--- BEGIN ---

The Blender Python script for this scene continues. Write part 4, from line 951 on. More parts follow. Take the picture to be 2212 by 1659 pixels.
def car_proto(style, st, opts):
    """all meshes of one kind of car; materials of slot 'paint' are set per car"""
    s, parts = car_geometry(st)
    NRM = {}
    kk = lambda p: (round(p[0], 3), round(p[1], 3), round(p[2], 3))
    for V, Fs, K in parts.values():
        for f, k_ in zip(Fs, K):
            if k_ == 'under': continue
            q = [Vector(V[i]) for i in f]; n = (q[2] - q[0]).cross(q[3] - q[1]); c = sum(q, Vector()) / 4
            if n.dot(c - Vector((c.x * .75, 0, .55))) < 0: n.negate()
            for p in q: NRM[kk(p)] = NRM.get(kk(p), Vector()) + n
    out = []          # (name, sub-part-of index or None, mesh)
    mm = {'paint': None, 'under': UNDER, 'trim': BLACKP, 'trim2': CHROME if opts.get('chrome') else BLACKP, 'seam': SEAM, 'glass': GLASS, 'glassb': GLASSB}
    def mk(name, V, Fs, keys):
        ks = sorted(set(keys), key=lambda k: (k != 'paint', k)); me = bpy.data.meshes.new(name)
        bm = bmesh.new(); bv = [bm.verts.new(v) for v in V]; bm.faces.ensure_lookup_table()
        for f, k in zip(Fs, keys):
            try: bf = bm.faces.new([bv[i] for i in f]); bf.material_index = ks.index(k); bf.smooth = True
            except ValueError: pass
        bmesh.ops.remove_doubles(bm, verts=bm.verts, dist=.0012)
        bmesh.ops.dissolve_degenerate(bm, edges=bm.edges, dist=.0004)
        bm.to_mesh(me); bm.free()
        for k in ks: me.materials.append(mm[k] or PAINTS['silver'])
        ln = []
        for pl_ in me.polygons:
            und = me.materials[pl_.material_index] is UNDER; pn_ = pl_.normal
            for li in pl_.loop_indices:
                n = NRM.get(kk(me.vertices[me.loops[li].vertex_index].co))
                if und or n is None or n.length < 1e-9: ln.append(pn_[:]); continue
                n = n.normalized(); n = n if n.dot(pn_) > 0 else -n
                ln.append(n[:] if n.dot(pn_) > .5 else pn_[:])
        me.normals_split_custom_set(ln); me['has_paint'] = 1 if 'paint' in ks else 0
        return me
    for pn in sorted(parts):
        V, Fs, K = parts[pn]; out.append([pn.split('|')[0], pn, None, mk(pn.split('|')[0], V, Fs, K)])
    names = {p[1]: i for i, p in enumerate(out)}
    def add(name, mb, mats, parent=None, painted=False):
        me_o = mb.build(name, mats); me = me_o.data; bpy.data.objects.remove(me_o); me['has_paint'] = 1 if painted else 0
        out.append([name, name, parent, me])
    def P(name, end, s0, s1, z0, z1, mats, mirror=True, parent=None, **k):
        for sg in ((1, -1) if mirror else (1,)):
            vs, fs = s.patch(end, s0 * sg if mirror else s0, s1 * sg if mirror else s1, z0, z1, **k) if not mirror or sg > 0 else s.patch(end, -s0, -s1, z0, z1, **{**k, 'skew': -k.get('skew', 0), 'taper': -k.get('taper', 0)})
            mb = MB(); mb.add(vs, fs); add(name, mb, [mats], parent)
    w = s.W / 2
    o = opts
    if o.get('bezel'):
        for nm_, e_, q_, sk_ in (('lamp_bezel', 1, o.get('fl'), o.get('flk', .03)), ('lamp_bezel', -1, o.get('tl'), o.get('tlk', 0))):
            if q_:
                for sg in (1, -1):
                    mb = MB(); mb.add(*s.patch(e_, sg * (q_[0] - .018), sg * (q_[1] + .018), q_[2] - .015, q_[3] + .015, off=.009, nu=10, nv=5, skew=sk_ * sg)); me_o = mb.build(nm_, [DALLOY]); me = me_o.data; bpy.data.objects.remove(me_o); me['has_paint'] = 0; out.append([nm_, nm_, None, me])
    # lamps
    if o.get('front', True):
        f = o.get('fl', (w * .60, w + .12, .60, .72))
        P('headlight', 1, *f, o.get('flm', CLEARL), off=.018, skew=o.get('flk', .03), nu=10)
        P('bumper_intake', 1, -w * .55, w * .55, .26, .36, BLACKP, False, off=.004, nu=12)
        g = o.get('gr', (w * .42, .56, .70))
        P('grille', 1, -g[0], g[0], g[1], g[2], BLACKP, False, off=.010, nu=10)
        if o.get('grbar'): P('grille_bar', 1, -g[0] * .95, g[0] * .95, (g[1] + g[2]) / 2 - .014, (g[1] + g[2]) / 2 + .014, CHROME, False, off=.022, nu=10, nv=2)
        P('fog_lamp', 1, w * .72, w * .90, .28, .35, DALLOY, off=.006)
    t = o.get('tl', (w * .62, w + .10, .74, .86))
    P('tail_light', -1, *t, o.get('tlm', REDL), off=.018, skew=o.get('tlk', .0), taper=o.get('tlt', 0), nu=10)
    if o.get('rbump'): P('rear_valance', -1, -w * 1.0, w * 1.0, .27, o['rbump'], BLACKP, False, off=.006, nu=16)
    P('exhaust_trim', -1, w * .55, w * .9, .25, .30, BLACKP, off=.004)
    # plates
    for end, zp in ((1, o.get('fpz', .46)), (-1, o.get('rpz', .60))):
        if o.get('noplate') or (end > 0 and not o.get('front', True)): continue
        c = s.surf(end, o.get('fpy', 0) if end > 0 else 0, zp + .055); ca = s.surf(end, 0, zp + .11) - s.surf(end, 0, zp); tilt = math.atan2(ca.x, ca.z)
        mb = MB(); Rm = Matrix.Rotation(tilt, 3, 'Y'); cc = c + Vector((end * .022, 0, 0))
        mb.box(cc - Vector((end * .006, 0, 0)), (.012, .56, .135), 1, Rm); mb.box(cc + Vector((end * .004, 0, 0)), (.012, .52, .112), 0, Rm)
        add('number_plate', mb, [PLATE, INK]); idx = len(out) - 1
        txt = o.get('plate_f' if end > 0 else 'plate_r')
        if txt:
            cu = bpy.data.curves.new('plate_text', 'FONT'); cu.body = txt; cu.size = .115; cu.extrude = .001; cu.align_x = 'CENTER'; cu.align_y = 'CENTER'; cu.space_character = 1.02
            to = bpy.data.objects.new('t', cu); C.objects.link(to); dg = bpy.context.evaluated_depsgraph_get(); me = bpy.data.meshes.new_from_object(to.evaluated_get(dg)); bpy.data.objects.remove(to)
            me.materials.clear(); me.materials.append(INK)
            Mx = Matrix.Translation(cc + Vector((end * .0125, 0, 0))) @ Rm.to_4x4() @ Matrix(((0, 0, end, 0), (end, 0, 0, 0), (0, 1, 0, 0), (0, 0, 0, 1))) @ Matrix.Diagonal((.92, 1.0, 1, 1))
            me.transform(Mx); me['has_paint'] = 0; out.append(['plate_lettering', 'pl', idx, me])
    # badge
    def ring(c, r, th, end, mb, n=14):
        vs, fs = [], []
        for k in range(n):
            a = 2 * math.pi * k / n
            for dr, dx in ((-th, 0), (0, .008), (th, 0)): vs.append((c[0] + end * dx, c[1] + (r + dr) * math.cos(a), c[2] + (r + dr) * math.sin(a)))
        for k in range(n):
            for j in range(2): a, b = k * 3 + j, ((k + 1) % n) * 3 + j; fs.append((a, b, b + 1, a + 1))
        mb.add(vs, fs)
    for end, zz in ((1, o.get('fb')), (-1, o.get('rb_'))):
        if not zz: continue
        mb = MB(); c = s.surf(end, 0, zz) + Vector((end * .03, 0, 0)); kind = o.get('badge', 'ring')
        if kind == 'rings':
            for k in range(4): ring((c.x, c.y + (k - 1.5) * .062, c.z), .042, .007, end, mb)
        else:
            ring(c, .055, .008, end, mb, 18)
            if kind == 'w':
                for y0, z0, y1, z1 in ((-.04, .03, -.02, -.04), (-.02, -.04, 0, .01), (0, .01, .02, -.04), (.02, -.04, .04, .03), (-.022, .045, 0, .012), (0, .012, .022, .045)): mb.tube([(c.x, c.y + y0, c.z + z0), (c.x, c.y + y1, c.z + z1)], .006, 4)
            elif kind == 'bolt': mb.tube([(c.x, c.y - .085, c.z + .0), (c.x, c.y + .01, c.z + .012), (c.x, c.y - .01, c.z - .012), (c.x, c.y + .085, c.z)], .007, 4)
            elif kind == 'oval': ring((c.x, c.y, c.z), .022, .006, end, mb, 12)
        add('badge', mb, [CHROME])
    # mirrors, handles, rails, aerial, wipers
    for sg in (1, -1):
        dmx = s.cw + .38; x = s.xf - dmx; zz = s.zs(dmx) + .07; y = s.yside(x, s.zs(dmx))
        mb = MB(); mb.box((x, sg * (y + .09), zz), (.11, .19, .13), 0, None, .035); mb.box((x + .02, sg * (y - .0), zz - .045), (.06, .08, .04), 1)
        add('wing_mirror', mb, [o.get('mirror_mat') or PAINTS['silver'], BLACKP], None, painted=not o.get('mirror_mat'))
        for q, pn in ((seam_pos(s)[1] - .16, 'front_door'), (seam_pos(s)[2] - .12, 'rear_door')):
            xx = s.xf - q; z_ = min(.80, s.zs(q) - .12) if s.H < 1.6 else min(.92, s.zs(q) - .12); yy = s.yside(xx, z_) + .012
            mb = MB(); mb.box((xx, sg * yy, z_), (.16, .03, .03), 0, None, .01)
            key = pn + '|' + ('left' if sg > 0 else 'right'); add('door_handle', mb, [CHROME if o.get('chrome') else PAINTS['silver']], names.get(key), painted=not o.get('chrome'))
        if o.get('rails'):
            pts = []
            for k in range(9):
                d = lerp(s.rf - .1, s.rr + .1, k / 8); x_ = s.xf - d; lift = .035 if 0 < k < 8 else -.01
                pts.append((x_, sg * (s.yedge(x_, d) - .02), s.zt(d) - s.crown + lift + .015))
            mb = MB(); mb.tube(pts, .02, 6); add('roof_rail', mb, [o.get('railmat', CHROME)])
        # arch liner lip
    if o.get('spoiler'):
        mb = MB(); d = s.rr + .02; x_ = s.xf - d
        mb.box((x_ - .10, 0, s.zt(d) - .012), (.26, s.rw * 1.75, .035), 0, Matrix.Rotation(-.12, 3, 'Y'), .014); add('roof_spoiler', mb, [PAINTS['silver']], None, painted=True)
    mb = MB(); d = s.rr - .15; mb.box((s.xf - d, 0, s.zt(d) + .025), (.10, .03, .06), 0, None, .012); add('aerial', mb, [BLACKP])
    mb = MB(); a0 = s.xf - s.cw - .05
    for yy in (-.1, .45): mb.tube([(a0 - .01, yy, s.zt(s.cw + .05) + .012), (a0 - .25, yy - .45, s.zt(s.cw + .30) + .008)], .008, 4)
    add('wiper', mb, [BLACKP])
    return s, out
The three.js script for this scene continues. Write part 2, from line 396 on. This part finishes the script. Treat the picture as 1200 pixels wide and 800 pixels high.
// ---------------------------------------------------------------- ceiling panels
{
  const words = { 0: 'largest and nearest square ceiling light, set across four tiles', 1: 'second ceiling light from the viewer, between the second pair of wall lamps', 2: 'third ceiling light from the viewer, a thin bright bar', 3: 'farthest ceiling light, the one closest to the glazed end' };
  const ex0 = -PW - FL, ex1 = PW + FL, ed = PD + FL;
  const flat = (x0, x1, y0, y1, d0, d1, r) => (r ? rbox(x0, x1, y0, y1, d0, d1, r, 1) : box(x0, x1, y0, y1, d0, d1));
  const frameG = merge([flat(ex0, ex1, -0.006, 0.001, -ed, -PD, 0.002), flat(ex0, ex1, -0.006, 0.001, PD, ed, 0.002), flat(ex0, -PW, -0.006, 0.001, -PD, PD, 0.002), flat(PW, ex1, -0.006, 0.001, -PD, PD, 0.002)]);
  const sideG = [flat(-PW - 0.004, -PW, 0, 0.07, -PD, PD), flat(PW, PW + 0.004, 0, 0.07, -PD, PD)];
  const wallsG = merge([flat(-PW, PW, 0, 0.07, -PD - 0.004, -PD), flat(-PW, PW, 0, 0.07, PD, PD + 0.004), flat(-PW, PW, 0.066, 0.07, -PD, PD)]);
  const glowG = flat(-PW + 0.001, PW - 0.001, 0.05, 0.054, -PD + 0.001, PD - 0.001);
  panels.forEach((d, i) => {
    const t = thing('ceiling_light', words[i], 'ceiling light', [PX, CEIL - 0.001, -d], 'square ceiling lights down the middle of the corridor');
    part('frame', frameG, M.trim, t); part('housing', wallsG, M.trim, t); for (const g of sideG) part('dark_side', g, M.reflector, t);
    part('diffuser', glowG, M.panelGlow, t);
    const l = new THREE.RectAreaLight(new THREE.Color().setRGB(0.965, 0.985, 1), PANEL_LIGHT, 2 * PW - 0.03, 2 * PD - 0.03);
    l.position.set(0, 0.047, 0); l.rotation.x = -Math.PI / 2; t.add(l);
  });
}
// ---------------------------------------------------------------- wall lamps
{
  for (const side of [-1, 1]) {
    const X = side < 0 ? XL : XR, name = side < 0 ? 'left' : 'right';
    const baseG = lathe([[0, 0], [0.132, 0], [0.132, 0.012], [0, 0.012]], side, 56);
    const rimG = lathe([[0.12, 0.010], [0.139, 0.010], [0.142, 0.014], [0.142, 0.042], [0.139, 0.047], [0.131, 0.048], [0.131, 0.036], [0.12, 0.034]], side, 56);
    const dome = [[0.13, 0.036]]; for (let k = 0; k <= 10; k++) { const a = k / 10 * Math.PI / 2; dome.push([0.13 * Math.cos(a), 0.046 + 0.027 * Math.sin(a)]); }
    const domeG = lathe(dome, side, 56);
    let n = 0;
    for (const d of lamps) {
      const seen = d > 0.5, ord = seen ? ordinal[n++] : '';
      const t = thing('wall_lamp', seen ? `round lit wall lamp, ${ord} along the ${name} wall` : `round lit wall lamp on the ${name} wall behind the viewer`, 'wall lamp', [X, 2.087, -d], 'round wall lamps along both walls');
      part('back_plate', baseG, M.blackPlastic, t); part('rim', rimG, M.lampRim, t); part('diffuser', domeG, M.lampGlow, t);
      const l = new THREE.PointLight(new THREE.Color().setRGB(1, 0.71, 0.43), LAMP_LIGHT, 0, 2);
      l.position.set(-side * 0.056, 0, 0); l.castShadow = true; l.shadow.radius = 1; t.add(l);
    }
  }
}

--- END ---

**Problem statement**
Pick out every line with the string "this" and copy it.

**The answer**
The Blender Python script for this scene continues. Write part 4, from line 951 on. More parts follow. Take the picture to be 2212 by 1659 pixels.
The three.js script for this scene continues. Write part 2, from line 396 on. This part finishes the script. Treat the picture as 1200 pixels wide and 800 pixels high.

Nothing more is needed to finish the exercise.